Discussions about HPLC, CE, TLC, SFC, and other "liquid phase" separation techniques.

23 posts Page 2 of 2
Are you sure what you see is not dissolved air? Try to purge your eluent sample in the autosampler vial with inert gas (helium is best, argon will also do) and see if the peak gets smaller. If you don't have helium or argon, purge with pressurized air, the peak shoud increase in this case. Or inject 5 µL air from an empty vial and see if the retention time is the same.
Maybe I'll try degassing sample vial in ultrasonic bath? And what you thing about the basic question/problem with mobile phase methanol/water 4:1:

mobile phase as sample must give no peak

I thought so, but the client showed me an example that I described above

Regards
greg07 you thought right. If you inject a "sample" of the same mobile phase you are using to push it through how could there ever be any peak because of that assuming no contaminants?

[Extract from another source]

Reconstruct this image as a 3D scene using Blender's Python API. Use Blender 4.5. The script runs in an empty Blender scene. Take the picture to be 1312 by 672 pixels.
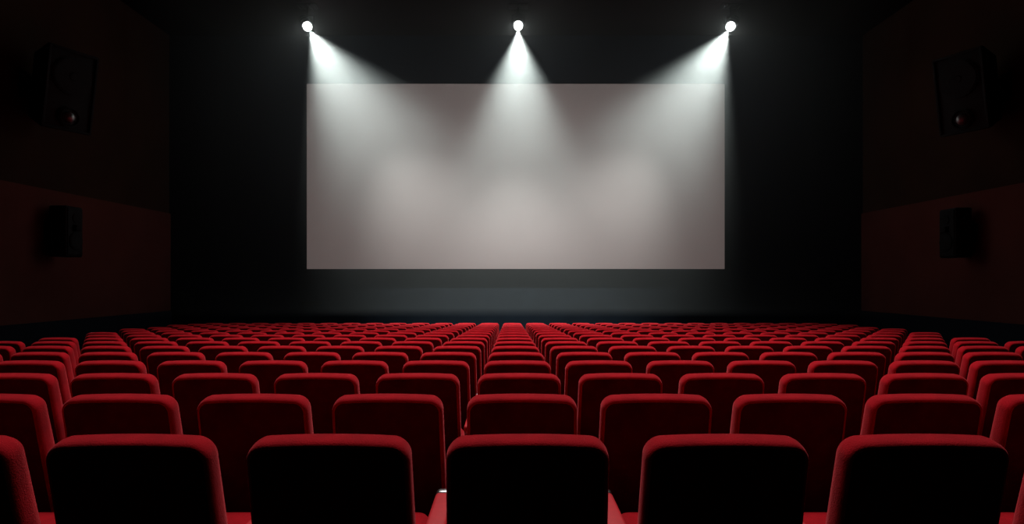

If you post some chromatograms I could be more certain, but what I think you are seeing is a peak caused by air being injected or coming out of solution. Whenever you mix different solvents that have not been degassed small air bubbles can come out of solution and show up in your detector. You've got a few options that might fix this. Degass your mobile phase, degass your sample, and/or hook up a back pressure regulator set at about 80 to 100 psi after your detector. This will help to collapse any small air bubbles that would show up as a peak with very short retention time on your chromatogram.
"Any sufficiently advanced technology is indistinguishable from magic."
- Aurther C. Clark

Speaking of which, who ever thought an HPLC system could be this small?
Hello
hook up a back pressure regulator set at about 80 to 100 psi after your detector. This will help to collapse any small air bubbles that would show up as a peak with very short retention time on your chromatogram.
Backpressure 80-100bar is quite risky - for Agilent DAD with Max-Light cartridge or FLD you can easilly damage detector cell. It is better to use Peek tubing with smaller diameter (it will give enough backpressure and low risk of cell overpressure)

Regards

Tomasz Kubowicz
Backpressure 80-100bar is quite risky ....
Fortunatelly he thought of "psig" :-)
Backpressure 80-100bar is quite risky ....
Fortunatelly he thought of "psig" :-)
Ups :) sorry...I think I'm blind in the morning :D
Anyway...comment about detector cell still worth to mention :)

Regards

Tom
Thank you very much for your helpful comments, but I add that all the measurements are amazingly repetitive. Air bubble problems would be more or less accidental. Next time, I'll add more chromatograms.

@RhyanH - take a look at the chromatograms shown above

Regards
How does the spectrum of the unknown peak look like? Any features?